Elmore radically redefines leadership and above all the development of new leaders, which he bases on five principles:

  1. The purpose of leadership is the improvement of instructional practice and performance
  2. Instructional improvement requires continuous learning
  3. Learning requires modeling
  4. The roles and activities of leadership flow from the expertise required for learning and improvement, not from the dictates of the institution
  5. The exercise of authority requires reciprocity of accountability and capacity

Elmore provides us with two additional powerful concepts — learning in context and capacity building. Learning in context is learning that is embedded in the day-to-day culture of focusing on continuous improvement. Reminiscent of another book in our top 20 (The Knowing-Doing Gap), Elmore says that improvement is more a function of learning to do the right things in the setting in which you work than it is of what you know when you start to do the work.

A second key concept is capacity defined as the resources, knowledge and skill that the teachers bring to the instructional core, and the ability the organizational surroundings — the school and the larger institutional environment — to enhance and support the resources, knowledge and skill of the teacher and the student.

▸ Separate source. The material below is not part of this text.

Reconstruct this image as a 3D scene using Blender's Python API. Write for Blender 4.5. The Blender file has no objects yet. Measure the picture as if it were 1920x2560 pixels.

New capacities, says Elmore, are needed all round. State departments of education need the capacity to select, implement and monitor sound measures of performance; schools need support in developing internal coherence and instructional capacity; schools and districts need help in creating reasonable, diverse ways of assessing student learning, and teachers need support in acquiring the knowledge and skill required to reach large numbers of students with more demanding content.

Elmore calls for a wholesale change in the incentive system of schools: incentives, working conditions and especially leadership at all levels of the system which result in more focus, more sustained effort, greater attention to the core processes of instruction, and more discipline in holding the policy agenda steady while providing the resources, support and accountability framework for teachers and students to respond.

Why We Like This Book
In a word, it is so damned incisive. Time and again Elmore gets it right. He gets to the heart of the problem, explicates it clearly and concisely, and points productively to the direction and nature of the changes that will be required. Nobody writes with more analytical power than Elmore. This book is refreshing and daunting at the same time. We realize how very long the road to reform will be.